Thrall PD needs help finding forever homes for dogs in their temporary kennels

The Thrall Police Department said their dog kennels are full and they need adopters as soon as possible.

Here's the catch,  they don't even have an animal services program in their city, but the chief of police said he won't put dogs down and has kept some of them now for years.

“This one was picked up as a puppy at a local convenience store and has been in this cage ever since,” Thrall Police Chief Whitney Whitworth talked about Tootie a possible red healer that has spent all three years of her life in a kennel at the Thrall City Yard. 

Next pin over, you’ll find Munchkin and J.J.  They also have spent quite some time in kennels at the city yard being there more than a year.

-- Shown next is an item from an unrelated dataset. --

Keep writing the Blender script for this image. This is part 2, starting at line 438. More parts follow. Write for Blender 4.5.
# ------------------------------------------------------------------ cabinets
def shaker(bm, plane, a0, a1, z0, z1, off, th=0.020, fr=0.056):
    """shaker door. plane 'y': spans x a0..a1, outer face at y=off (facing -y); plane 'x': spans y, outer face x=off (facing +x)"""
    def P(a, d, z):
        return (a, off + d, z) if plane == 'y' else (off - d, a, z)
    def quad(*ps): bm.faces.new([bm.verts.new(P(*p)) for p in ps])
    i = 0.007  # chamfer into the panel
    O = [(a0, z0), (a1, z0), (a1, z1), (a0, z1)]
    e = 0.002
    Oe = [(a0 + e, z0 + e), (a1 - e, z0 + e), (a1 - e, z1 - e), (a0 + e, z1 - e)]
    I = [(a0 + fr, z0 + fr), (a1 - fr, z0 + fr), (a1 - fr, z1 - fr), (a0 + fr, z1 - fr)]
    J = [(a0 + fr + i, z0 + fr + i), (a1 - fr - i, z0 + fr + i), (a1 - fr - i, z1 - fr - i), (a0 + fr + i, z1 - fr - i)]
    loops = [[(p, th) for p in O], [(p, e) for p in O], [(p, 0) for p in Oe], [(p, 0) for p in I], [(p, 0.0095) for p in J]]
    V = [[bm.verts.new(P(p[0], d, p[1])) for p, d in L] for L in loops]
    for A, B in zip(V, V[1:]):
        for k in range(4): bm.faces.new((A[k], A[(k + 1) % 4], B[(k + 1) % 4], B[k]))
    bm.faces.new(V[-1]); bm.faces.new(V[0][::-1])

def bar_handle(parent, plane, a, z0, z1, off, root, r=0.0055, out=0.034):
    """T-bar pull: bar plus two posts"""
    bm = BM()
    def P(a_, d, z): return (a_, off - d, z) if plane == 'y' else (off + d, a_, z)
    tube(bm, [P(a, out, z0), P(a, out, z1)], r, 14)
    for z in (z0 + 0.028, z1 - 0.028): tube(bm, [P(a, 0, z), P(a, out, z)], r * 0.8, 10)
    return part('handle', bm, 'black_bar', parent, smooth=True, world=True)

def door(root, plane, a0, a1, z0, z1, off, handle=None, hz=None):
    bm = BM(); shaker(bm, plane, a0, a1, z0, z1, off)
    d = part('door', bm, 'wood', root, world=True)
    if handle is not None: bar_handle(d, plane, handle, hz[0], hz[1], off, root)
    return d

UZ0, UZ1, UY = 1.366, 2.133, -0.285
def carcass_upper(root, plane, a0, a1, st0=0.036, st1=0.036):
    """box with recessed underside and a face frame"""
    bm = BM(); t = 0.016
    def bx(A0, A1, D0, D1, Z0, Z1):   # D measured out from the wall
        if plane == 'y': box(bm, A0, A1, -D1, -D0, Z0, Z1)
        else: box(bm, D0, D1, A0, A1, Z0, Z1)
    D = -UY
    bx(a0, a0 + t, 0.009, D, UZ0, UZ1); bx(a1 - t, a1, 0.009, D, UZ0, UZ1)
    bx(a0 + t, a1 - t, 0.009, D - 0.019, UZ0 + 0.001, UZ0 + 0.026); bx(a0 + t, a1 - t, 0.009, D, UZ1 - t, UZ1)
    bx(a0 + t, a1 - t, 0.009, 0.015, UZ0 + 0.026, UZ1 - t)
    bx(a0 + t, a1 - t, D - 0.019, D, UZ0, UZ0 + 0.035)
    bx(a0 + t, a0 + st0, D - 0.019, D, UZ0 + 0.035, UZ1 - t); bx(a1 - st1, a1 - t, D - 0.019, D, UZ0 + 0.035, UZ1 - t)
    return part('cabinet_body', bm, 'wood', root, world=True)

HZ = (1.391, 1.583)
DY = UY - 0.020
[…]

In the last of four kennels you'll find the most recent addition, a little bully looking dog that doesn’t have a name yet.

Chief Whitworth said they don't have an animal services program but they keep the kennels just in case.

“We have a lot of animals we feel get dropped off, they will just appear in the city. We've never seen them before and in a town this small, usually when you patrol, you'll see a lot of the different animals,” he said.

The chief, a known animal lover chooses to take care of the animals rather than put them down. The dogs do get a break from being in their kennels, when the maintenance supervisor who's also an animal lover, comes every morning and cleans their kennels and lets them out to run around.  

Don't mess around in this chief's town though, if the dogs were abandoned, lost, or taken away from bad situations, if he finds out who did, he will take care of it.

“If you know who they are they are simply nails and as law enforcement we're the hammer and we'll correct that problem,” he said.

Even if it takes years, they will make sure the pups that end up in their yard find forever homes.

“Normally we have real good luck adopting them out. I’ll put them on the police Facebook page or the community watch page and a lot of times we will get lucky and get them adopted out. We just had a bad run lately. I do have a soft heart for animals. We like to find them all good homes if we can,” Whitworth said.